Question

ABCD is a parallelogram. AE and AF are bisectors of interior and exterior angles respectively at A and BE and BF are bisectors of interior and exterior angles respectively at B. Show that AFBE is a parallelogram.

Answer 1

Hint: Here given a parallelogram ABCD, and we are asked to prove that AFBE is also a parallelogram. The properties of a parallelogram are the opposite sides and angles are equal, the adjacent angles are supplementary and the most important property is that the diagonals bisect each other. The property of supplementary angles and the linear pair angles is also used here.

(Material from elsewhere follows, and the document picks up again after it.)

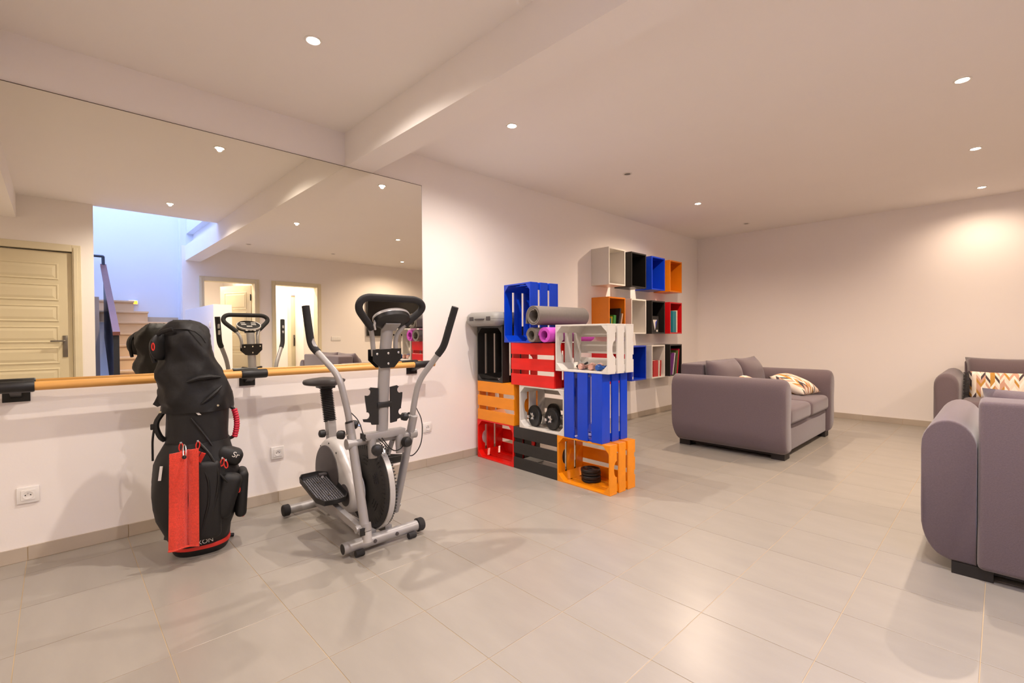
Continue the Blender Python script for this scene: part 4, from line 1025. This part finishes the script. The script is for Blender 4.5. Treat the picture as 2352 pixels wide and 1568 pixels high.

Complete step-by-step answer:
Given that ABCD is a parallelogram.
AE and BE bisects the angle $ \angle BAD $ and $ \angle CBA $ respectively.
AF and BF bisects the $ \angle BAM $ and $ \angle ABN $ respectively.
We have to show that AFBE is a parallelogram.
Given that AE bisects the angle $ \angle BAD $ ,
 $ \Rightarrow \angle DAE = \angle EAB $
 $ \therefore \angle DAB = \angle DAE + \angle EAB $
BE bisects the angle $ \angle CBA $ ,
 $ \Rightarrow \angle CBE = \angle EBA $
 $ \therefore \angle CBA = \angle CBE + \angle EBA $
Given that ABCD is a parallelogram,
So the adjacent angles in a parallelogram are supplementary.
 $ \therefore \angle DAB + \angle CBA = {180^ \circ } $
Substituting the expression of the angles $ \angle DAB $ and $ \angle CBA $ , as given below:
 $ \Rightarrow \angle DAB + \angle CBA = {180^ \circ } $
 $ \Rightarrow \left( {\angle DAE + \angle EAB} \right) + \left( {\angle CBE + \angle EBA} \right) = {180^ \circ } $
We know that $ \angle DAE = \angle EAB $ and $ \angle CBE = \angle EBA $ , substituting these expressions in the above equation:
 $ \Rightarrow 2\angle EAB + 2\angle EBA = {180^ \circ } $
 $ \Rightarrow 2\left( {\angle EAB + \angle EBA} \right) = {180^ \circ } $
 $ \Rightarrow \angle EAB + \angle EBA = {90^ \circ } $
Now consider the triangle $ \Delta EAB $ , in that the sum of the angles $ \angle EAB $ and $ \angle EBA $ is $ {90^ \circ } $ .
The sum of the angles in the triangle is $ {180^ \circ } $ ,
 $ \Rightarrow \angle EAB + \angle AEB + \angle EBA = {180^ \circ } $
 $ \Rightarrow {90^ \circ } + \angle AEB = {180^ \circ } $
 $ \therefore \angle AEB = {90^ \circ } $
By doing the same process we can also obtain that $ \angle AFB = {90^ \circ } $ .
 $ \therefore \angle AEB = {90^ \circ } $
Given that AF bisects $ \angle BAM $ ,
 $ \Rightarrow \angle BAF = \angle FAM $
 $ \Rightarrow \angle BAM = \angle BAF + \angle FAM $
Consider the angle $ \angle A $ , it is a linear pair , with the sum of two angles, as given below:
 $ \Rightarrow \angle DAB + \angle BAM = {180^ \circ } $
 \[ \Rightarrow \left( {\angle DAE + \angle EAB} \right) + \left( {\angle BAF + \angle FAM} \right) = {180^ \circ }\]
 \[ \Rightarrow 2\angle EAB + 2\angle BAF = {180^ \circ }\]
 \[ \Rightarrow 2\left( {\angle EAB + \angle BAF} \right) = {180^ \circ }\]
 \[ \Rightarrow \angle EAB + \angle BAF = {90^ \circ }\]
We know that \[\angle EAB + \angle BAF = \angle EAF\] ,
 \[\therefore \angle EAF = {90^ \circ }\]
Hence till now be obtained in the quadrilateral AFBE that,
 $ \Rightarrow \angle AEB = {90^ \circ },\angle AEB = {90^ \circ } $ and \[\angle EAF = {90^ \circ }\] .
The sum of the angles in a quadrilateral is $ {360^ \circ } $ , hence the other angle $ \angle EBF = {90^ \circ } $ .
Here the opposite angles in the quadrilateral AFBE are equal, hence AFBE is a parallelogram.

Hence proved.

Note:
 Please note that there is a difference between linear pair of angles and supplementary angles. Linear pairs of angles are the two angles which are adjacent and share a common vertex, a linear pair forms a straight line which makes an angle of $ {180^ \circ } $ . But the supplementary angles need not be adjacent angles, any two angles which add up to give $ {180^ \circ } $ are called supplementary angles.